Diane James elected to replace Nigel Farage as UKIP leader
UKIP politician Diane James will replace Nigel Farage as party leader, it was announced today.
Mr Farage has stepped down as the leader of the UK Independence Party, declaring that he wants his “life back” after helping lead the country to vote for Brexit.
At UKIP conference this week, he was replaced by political ally Diane James, who saw off competition from fellow MEP Bill Etheridge, councillor Lisa Duffy, and activists Liz Jones and Phillip Broughton.
Her election means that the Labour and Liberal Democrat Parties are now the only major UK parties to have never had a female leader.
She previously defended homophobes within the party, insisting there were an “awful lot of people out there” that share the views of MEP Roger Helmer.
Helmer notoriously insisted homosexuality is “not a lifestyle worthy of equal respect” and is “abhorrent to God”.

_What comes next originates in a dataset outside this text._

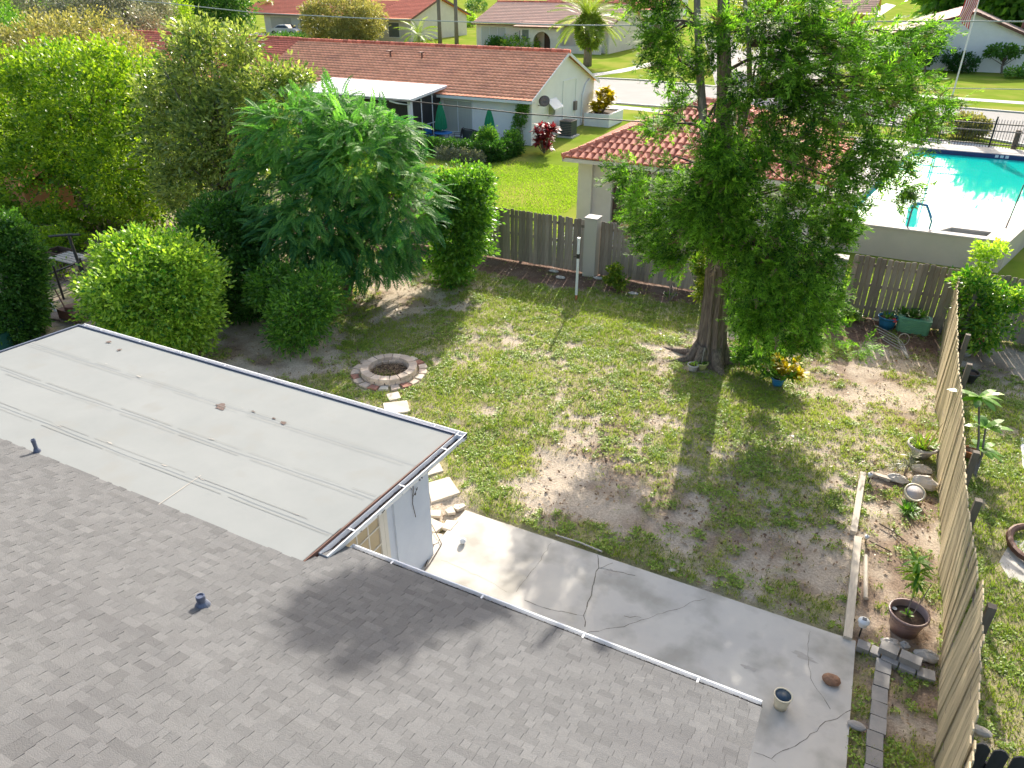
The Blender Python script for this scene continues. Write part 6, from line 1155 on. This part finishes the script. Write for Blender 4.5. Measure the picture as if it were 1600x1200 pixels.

PinkNews reported last week that Ms James appeared to be trying to play both sides in the election – telling the party’s LGBT group that she’d support equality while telling Christian campaigners she would push to weaken equality laws.
Ms James backed equality in a Q&A with LGBT supporters – insisting she had “no problem at all” with same-sex marriage as “it is now enshrined in UK legislation”.
Ms James said at the time she would support the inclusion of pro-LGBT policies in the party’s manifesto, and appeared critical of the party’s ‘conscience clause’ pledge in 2015 to permit anti-LGBT discrimination.
The MEP said she would “ensure that the right balance is achieved in our next GE manifesto re content, slant and statements on aspects that our opposition will select to continue to use to reinforce [the view UKIP is homophobic]”.
She also suggested the party bolster scrutiny of candidates to weed out homophobes, including “proper process, systems and preparation”.
However, her answers flew in the face of those she gave in a separate Q&A with the group ‘Christian Action UKIP’, which was set up by ‘gay cure’ UKIP candidate Alan Craig.
In that Q&A, Ms James pledged to “extend the legal concept of ‘reasonable accommodation’ to give protection in law to those expressing a religious conscience in the workplace on same-sex marriage”.
She also reaffirmed the party’s Christian Manifesto, which included the controversial ‘conscience clause’ to permit anti-LGBT discrimination, despite telling the LGBT group that “balance” was needed on the same issue.
The MEP also agreed that “we need a much more muscular defence of our Christian heritage” and that UKIP believes “Christianity should be recognised by Government at all levels”.
Elsewhere in the Q&A, Ms James also pledged to “stop sex education in primary schools” and backed “the rights of parents to smack their children within the context of reasonable chastisement.”